Qualquer um dos jogos da franquia Mana, funcionam como um convite para um lugar onde o jogador vai não apenas se divertir neste ambiente, mas também ser exposto a todo tipo de histórias e sensações. Histórias e sensações essas que nos convidam a pensar sobre o peso das nossas decisões, empatia e resiliência.

É exatamente esse ponto que me faz voltar ao que eu abordei no começo deste artigo sobre como a franquia causou tanto impacto em mim. Foi exatamente por conta dessa característica que ela tem desde o lançamento de Final Fantasy Adventure em 1991 é o seu principal diferencial.

Em entrevista para o art book Art of Mana, comemorando os 25 anos da série, Ishii e Tanaka comentaram sobre algumas mecânicas que eles implementaram no jogo para criar um vínculo maior entre o jogador e a história, e eu vou compartilhar algumas coisas destes jogos.

Eu fortemente recomendo jogar estes jogos antes de continuar lendo, caso você seja apegado à histórias contadas através de games.

A história de Final Fantasy Adventure é permeada por chegadas e partidas, tristeza e felicidade, empolgação e tranquilidade. Através do uso constante de extremos, a história do jogo, mesmo que primitivamente traduzida, foi bem sucedida em extrair alguns momentos icônicos de uma telinha monocromática de GameBoy.

Ishii comenta na entrevista o quanto transmitir essa mensagem de dualidade na vida e o impacto que a emoção tem nas pessoas como o ponto focal da narrativa de seus jogos e um fato notório que reforçou a certeza de que ele estava no caminho certo foi, durante uma sessão de playtest de Final Fantasy Adventure, ele observar que uma das pessoas que participavam da sessão, um mulher com pouquíssimo contato com games, chorar no final do jogo.

Este tipo de envolvimento do jogador com a história sendo contada possui alguns gatilhos apoderadas pelo gameplay de uma forma relativamente nova para a sua época, um exemplo primordial deste tipo de interação com a intenção da criação de vínculo entre jogador-história a partir do gameplay está no arco do Lester e Amanda.

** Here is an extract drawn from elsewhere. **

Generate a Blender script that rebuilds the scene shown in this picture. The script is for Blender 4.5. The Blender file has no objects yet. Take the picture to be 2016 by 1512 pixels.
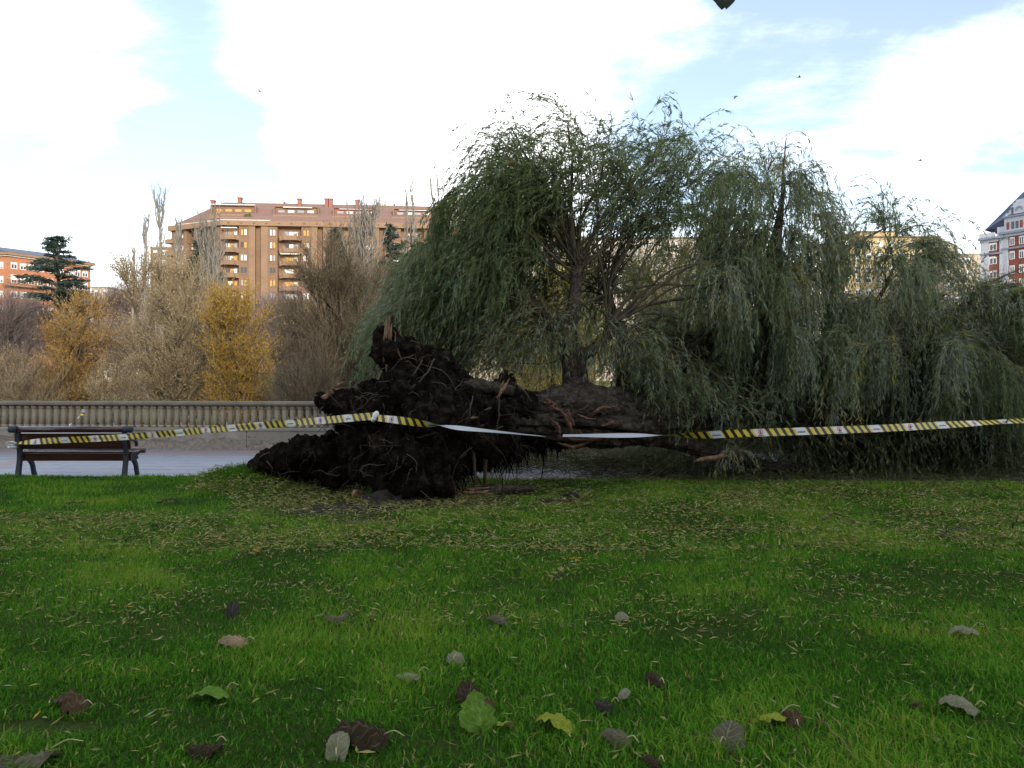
import bpy, bmesh, math, random
import numpy as np
from mathutils import Vector, Matrix, noise

SC = bpy.context.scene
COL = SC.collection
R = math.radians
F = 1552.0            # focal length of the photograph in its own pixels
EYE = 1.5

# ------------------------------------------------------------------ camera
cam_d = bpy.data.cameras.new('camera')
cam_d.sensor_width = 36.0
cam_d.lens = 36.0 * F / 2016.0
cam_d.clip_start = 0.05
cam_d.clip_end = 4000
cam = bpy.data.objects.new('camera', cam_d)
COL.objects.link(cam)
cam.location = (0, 0, EYE)
cam.rotation_euler = (R(90), 0, 0)
SC.camera = cam

# ------------------------------------------------------------------ sky and sun
SUN_EL = R(14)
SUN_DIR = Vector((0.40, -0.917, 0)).normalized() * math.cos(SUN_EL) + Vector((0, 0, math.sin(SUN_EL)))
SKY_STRENGTH = 0.092
CLOUD_STRENGTH = 0.98
SUN_STRENGTH = 1.5
EXPOSURE = 1.55

world = bpy.data.worlds.new('World')
SC.world = world
world.use_nodes = True
nt = world.node_tree
nt.nodes.clear()
def wn(t, **kw):
    n = nt.nodes.new(t)
    for k, v in kw.items():
        setattr(n, k, v)
    return n
def wmath(op, a, b=None, c=None, clamp=False):
    n = wn('ShaderNodeMath', operation=op)
    n.use_clamp = clamp
    for i, v in enumerate((a, b, c)):
        if v is None: continue
        if isinstance(v, (int, float)): n.inputs[i].default_value = v
        else: nt.links.new(v, n.inputs[i])
    return n.outputs[0]
sky = wn('ShaderNodeTexSky', sky_type='NISHITA')
sky.sun_disc = False
sky.sun_elevation = SUN_EL
sky.sun_rotation = math.atan2(SUN_DIR.x, SUN_DIR.y)
sky.altitude = 800
sky.air_density = 1.0
sky.dust_density = 1.2
bg1 = wn('ShaderNodeBackground'); bg1.inputs[1].default_value = SKY_STRENGTH
nt.links.new(sky.outputs[0], bg1.inputs[0])
tc = wn('ShaderNodeTexCoord')
sep = wn('ShaderNodeSeparateXYZ'); nt.links.new(tc.outputs['Generated'], sep.inputs[0])
dx, dy, dz = sep.outputs
den = wmath('ADD', wmath('MAXIMUM', dz, 0.0), 0.22)
comb = wn('ShaderNodeCombineXYZ')
nt.links.new(wmath('DIVIDE', dx, den), comb.inputs[0])
nt.links.new(wmath('DIVIDE', dy, den), comb.inputs[1])
comb.inputs[2].default_value = 3.7
def cloud_noise(scale, detail, rough, off, stretch=(1, 1, 1)):
    mp = wn('ShaderNodeMapping'); mp.inputs['Location'].default_value = off; mp.inputs['Scale'].default_value = stretch
    nt.links.new(comb.outputs[0], mp.inputs[0])
    n = wn('ShaderNodeTexNoise'); n.inputs['Scale'].default_value = scale
    n.inputs['Detail'].default_value = detail; n.inputs['Roughness'].default_value = rough
    n.inputs['Distortion'].default_value = 0.25
    nt.links.new(mp.outputs[0], n.inputs['Vector'])
    return n.outputs[0]
def sstep(v, a, b):
    n = wn('ShaderNodeMapRange', interpolation_type='SMOOTHSTEP')
    nt.links.new(v, n.inputs[0])
    n.inputs[1].default_value = a; n.inputs[2].default_value = b
    return n.outputs[0]
def blob(px, py, r_in, r_out):
    d = Vector((px - 1008, F, 756 - py)).normalized()
    vm = wn('ShaderNodeVectorMath', operation='DOT_PRODUCT')
    nt.links.new(tc.outputs['Generated'], vm.inputs[0]); vm.inputs[1].default_value = d
    return sstep(vm.outputs['Value'], math.cos(R(r_out)), math.cos(R(r_in)))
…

AVISO IMPORTANTE: NAS PRÓXIMAS LINHAS HAVERÃO SPOILERS PARA OS SEGUINTES JOGOS, por favor caso você se incomode com spoilers, passe o texto até chegar ao aviso de fim dos spoilers: 

  • FINAL FANTASY ADVENTURE E SEUS REMAKES (ADVENTURES OF MANA E SWORD OF MANA)

Durante a história de Final Fantasy Adventure, Sumo, o personagem principal do jogo, chega na cidade de Jadd, lá ele encontra os irmãos Amanda (Uma lutadora super ágil) e Lester (Um bardo mó gente boa) e por conta de algumas coisas que já rolaram na história, o lorde que comanda a cidade captura esse bardo e transforma ele em… Um papagaio. É… Eu sei… Essa parte da história é meio estranha mesmo hahahaha. Mas enfim, fica boa, eu vos asseguro, meus broder!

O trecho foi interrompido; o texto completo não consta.